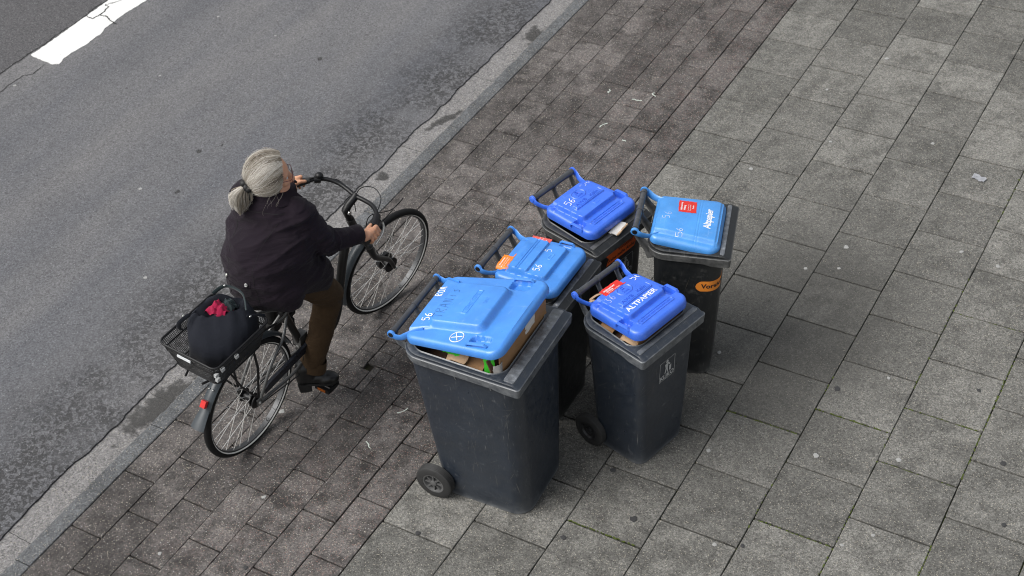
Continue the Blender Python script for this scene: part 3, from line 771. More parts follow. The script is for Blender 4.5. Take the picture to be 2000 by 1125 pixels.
# ---- the large bin
d1 = dict(T240, mat=M['bin_a'])
b1 = make_bin('wheelie_bin', 'largest grey bin, light blue lid propped up by cardboard and marked with a crossed circle', (.673, -.07, 0), .05, d1)
P1 = (.075, .602, .236, .270, .05, .06)
lid1, hz1 = add_lid(b1, d1, P1, big_h, M['blue_l'], math.radians(11.6), .012, .040, grips=((.475, -.238, .10, .014, .009), (.475, .238, .10, .014, .009)))
written(lid1, '56', .038, .162, -.125, hz1, M['white'], .12, .0024)
written(lid1, 'ROA', .035, .132, .050, hz1, M['white'], .12, .0024)
mb = MB()
for r_ in (.033,):
    ring = [(.350 + r_ * math.cos(a), -.196 + r_ * 1.0 * math.sin(a)) for a in np.linspace(0, 2 * PI, 40)]
    mb.tube([(x, y, float(hz1(np.array([x]), np.array([y]))[0]) + .001) for x, y in ring], .0022, 5)
for a in (.3, .3 + PI / 2 + .25):
    mb.tube([(.350 + t_ * .027 * math.cos(a), -.196 + t_ * .027 * math.sin(a), float(hz1(np.array([.350]), np.array([-.196]))[0]) + .002) for t_ in np.linspace(-1, 1, 6)], .0022, 5)
obj('crossed_circle_mark', mb, M['white'], lid1)
M['faint'] = plain('faded_pen', (.03, .085, .25), .6)
written(lid1, 'TRANis', .050, .235, -.125, hz1, M['faint'], .05, .0008, 'faint_scribble')
embossed(lid1, 'embossed_lettering', [('PAPIER  PAPPE', .020, .330, .01, 0, .95), ('2007', .022, .395, .03, 0, 1)], M['blue_l'], hz1)

# ---- sharp front bin with ALTPAPIER lid
d2 = dict(T120, mat=M['bin_a'])
b2 = make_bin('wheelie_bin', 'grey bin with capital letters ALTPAPIER printed on its royal blue lid', (1.095, .396, 0), -.257, d2)
P2 = (.080, .424, .168, .182, .045, .050)
lid2, hz2 = add_lid(b2, d2, P2, awb_h, M['blue_d'], math.radians(2.6), -.012, .048, grips=((.315, -.176, .075, .002, .009), (.315, .176, .075, .002, .009)))
def awb_marks(lid, hz, mat):
    embossed(lid, 'embossed_lettering', [('AWB', .027, .237, -.048, .0002, 1.25), ('Köln', .027, .237, .048, .0002, 1.15), ('BITTE KEINE HEISSE ASCHE EINFÜLLEN', .0125, .366, 0, 0, .95), ('120', .016, .130, -.143, 0, 1), ('AWB', .016, .185, .003, 0, 1)], M['blue_e'], hz)
    mb = MB()
    for st in ([(.176, -.012), (.160, -.008), (.150, .002), (.158, .012), (.172, .014)], [(.164, -.004), (.164, .010)]):
        mb.tube([(x, y, float(hz(np.array([x]), np.array([y]))[0]) + .0012) for x, y in smooth_path([(a, b_) for a, b_ in st], 4) and [(q[0], q[1]) for q in smooth_path(st, 4)]], .0018, 5)
    obj('embossed_emblem', mb, M['blue_e'], lid)
M['blue_e'] = plastic('royal_blue_raised_edge', (.016, .075, .52), .4, .1, (.2, .3, .8), (.12, .2, .7))  # darker copy of the lid blue, shading of the embossing put into colour
awb_marks(lid2, hz2, M['blue_d'])
embossed(lid2, 'printed_lettering', [('ALTPAPIER', .040, .284, -.004, .0008, 1.06)], M['print'], hz2)
written(lid2, '56', .036, .165, .085, hz2, M['white'], .1, .0018)
written(lid2, '36', .036, .185, -.112, hz2, M['print'], .1, .0008)
sticker(lid2, 'red_sticker', (.108, -.010), .031, .062, -.02, hz2, M['redst'], [('Mülltrennung', .014, -.012, .013, .0003), ('Wichtig', .013, -.02, .001, .0003), ('Nur Papier und Pappe', .009, .0, -.010, .0), ('in diese Tonne geben', .009, .0, -.018, .0)], M['print'])

def kliko(root, d, cx, cz, sx=.111, sz=.128):
    fx = front_x(d); q = face_fn(fx, .0018)
    mb = MB()
    w_, hh, th = sx / 2, sz / 2, .0026
    for a in (((-w_, -hh), (w_, -hh + th)), ((-w_, hh - th), (w_, hh)), ((-w_, -hh), (-w_ + th, hh)), ((w_ - th, -hh), (w_, hh))):
        (y0, z0), (y1, z1) = a; zz = np.linspace(z0, z1, 5)
        for k in range(4): mb.add([q(cx + y0, cz + zz[k]), q(cx + y1, cz + zz[k]), q(cx + y1, cz + zz[k + 1]), q(cx + y0, cz + zz[k + 1])], [(0, 1, 2, 3)])
    text_mb(mb, 'KLIKO', .036, lambda u, v: q(cx + u, cz - hh + .020 + v), .0012, sx=.98)
    # figure dropping litter into a bin
    k = 12
    mb.add([q(cx - .002 + .009 * math.cos(2 * PI * i / k), cz + .050 + .009 * math.sin(2 * PI * i / k)) for i in range(k)], [tuple(range(k))])
    def blob2(pts): mb.add([q(cx + a, cz + b_) for a, b_ in pts], [tuple(range(len(pts)))])
    blob2([(-.018, .036), (.008, .041), (.022, .022), (.017, .018), (.006, .030), (.004, .008), (-.012, .008)])
    blob2([(-.012, .008), (.004, .008), (.007, -.024), (.001, -.024), (-.003, .000), (-.012, -.024), (-.019, -.024)])
    blob2([(.013, .012), (.030, .012), (.027, -.022), (.016, -.022)])
    obj('printed_sign', mb, M['printg'], root, angle=None, fix=False)
kliko(b2, d2, -.010, .595)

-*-

#### GIVEN PROBLEM:
Copy the listing over exactly, skipping the pictures it holds.

#### TASK ANSWER:
Continue the Blender Python script for this scene: part 3, from line 771. More parts follow. The script is for Blender 4.5. Take the picture to be 2000 by 1125 pixels.
# ---- the large bin
d1 = dict(T240, mat=M['bin_a'])
b1 = make_bin('wheelie_bin', 'largest grey bin, light blue lid propped up by cardboard and marked with a crossed circle', (.673, -.07, 0), .05, d1)
P1 = (.075, .602, .236, .270, .05, .06)
lid1, hz1 = add_lid(b1, d1, P1, big_h, M['blue_l'], math.radians(11.6), .012, .040, grips=((.475, -.238, .10, .014, .009), (.475, .238, .10, .014, .009)))
written(lid1, '56', .038, .162, -.125, hz1, M['white'], .12, .0024)
written(lid1, 'ROA', .035, .132, .050, hz1, M['white'], .12, .0024)
mb = MB()
for r_ in (.033,):
    ring = [(.350 + r_ * math.cos(a), -.196 + r_ * 1.0 * math.sin(a)) for a in np.linspace(0, 2 * PI, 40)]
    mb.tube([(x, y, float(hz1(np.array([x]), np.array([y]))[0]) + .001) for x, y in ring], .0022, 5)
for a in (.3, .3 + PI / 2 + .25):
    mb.tube([(.350 + t_ * .027 * math.cos(a), -.196 + t_ * .027 * math.sin(a), float(hz1(np.array([.350]), np.array([-.196]))[0]) + .002) for t_ in np.linspace(-1, 1, 6)], .0022, 5)
obj('crossed_circle_mark', mb, M['white'], lid1)
M['faint'] = plain('faded_pen', (.03, .085, .25), .6)
written(lid1, 'TRANis', .050, .235, -.125, hz1, M['faint'], .05, .0008, 'faint_scribble')
embossed(lid1, 'embossed_lettering', [('PAPIER  PAPPE', .020, .330, .01, 0, .95), ('2007', .022, .395, .03, 0, 1)], M['blue_l'], hz1)

# ---- sharp front bin with ALTPAPIER lid
d2 = dict(T120, mat=M['bin_a'])
b2 = make_bin('wheelie_bin', 'grey bin with capital letters ALTPAPIER printed on its royal blue lid', (1.095, .396, 0), -.257, d2)
P2 = (.080, .424, .168, .182, .045, .050)
lid2, hz2 = add_lid(b2, d2, P2, awb_h, M['blue_d'], math.radians(2.6), -.012, .048, grips=((.315, -.176, .075, .002, .009), (.315, .176, .075, .002, .009)))
def awb_marks(lid, hz, mat):
    embossed(lid, 'embossed_lettering', [('AWB', .027, .237, -.048, .0002, 1.25), ('Köln', .027, .237, .048, .0002, 1.15), ('BITTE KEINE HEISSE ASCHE EINFÜLLEN', .0125, .366, 0, 0, .95), ('120', .016, .130, -.143, 0, 1), ('AWB', .016, .185, .003, 0, 1)], M['blue_e'], hz)
    mb = MB()
    for st in ([(.176, -.012), (.160, -.008), (.150, .002), (.158, .012), (.172, .014)], [(.164, -.004), (.164, .010)]):
        mb.tube([(x, y, float(hz(np.array([x]), np.array([y]))[0]) + .0012) for x, y in smooth_path([(a, b_) for a, b_ in st], 4) and [(q[0], q[1]) for q in smooth_path(st, 4)]], .0018, 5)
    obj('embossed_emblem', mb, M['blue_e'], lid)
M['blue_e'] = plastic('royal_blue_raised_edge', (.016, .075, .52), .4, .1, (.2, .3, .8), (.12, .2, .7))  # darker copy of the lid blue, shading of the embossing put into colour
awb_marks(lid2, hz2, M['blue_d'])
embossed(lid2, 'printed_lettering', [('ALTPAPIER', .040, .284, -.004, .0008, 1.06)], M['print'], hz2)
written(lid2, '56', .036, .165, .085, hz2, M['white'], .1, .0018)
written(lid2, '36', .036, .185, -.112, hz2, M['print'], .1, .0008)
sticker(lid2, 'red_sticker', (.108, -.010), .031, .062, -.02, hz2, M['redst'], [('Mülltrennung', .014, -.012, .013, .0003), ('Wichtig', .013, -.02, .001, .0003), ('Nur Papier und Pappe', .009, .0, -.010, .0), ('in diese Tonne geben', .009, .0, -.018, .0)], M['print'])

def kliko(root, d, cx, cz, sx=.111, sz=.128):
    fx = front_x(d); q = face_fn(fx, .0018)
    mb = MB()
    w_, hh, th = sx / 2, sz / 2, .0026
    for a in (((-w_, -hh), (w_, -hh + th)), ((-w_, hh - th), (w_, hh)), ((-w_, -hh), (-w_ + th, hh)), ((w_ - th, -hh), (w_, hh))):
        (y0, z0), (y1, z1) = a; zz = np.linspace(z0, z1, 5)
        for k in range(4): mb.add([q(cx + y0, cz + zz[k]), q(cx + y1, cz + zz[k]), q(cx + y1, cz + zz[k + 1]), q(cx + y0, cz + zz[k + 1])], [(0, 1, 2, 3)])
    text_mb(mb, 'KLIKO', .036, lambda u, v: q(cx + u, cz - hh + .020 + v), .0012, sx=.98)
    # figure dropping litter into a bin
    k = 12
    mb.add([q(cx - .002 + .009 * math.cos(2 * PI * i / k), cz + .050 + .009 * math.sin(2 * PI * i / k)) for i in range(k)], [tuple(range(k))])
    def blob2(pts): mb.add([q(cx + a, cz + b_) for a, b_ in pts], [tuple(range(len(pts)))])
    blob2([(-.018, .036), (.008, .041), (.022, .022), (.017, .018), (.006, .030), (.004, .008), (-.012, .008)])
    blob2([(-.012, .008), (.004, .008), (.007, -.024), (.001, -.024), (-.003, .000), (-.012, -.024), (-.019, -.024)])
    blob2([(.013, .012), (.030, .012), (.027, -.022), (.016, -.022)])
    obj('printed_sign', mb, M['printg'], root, angle=None, fix=False)
kliko(b2, d2, -.010, .595)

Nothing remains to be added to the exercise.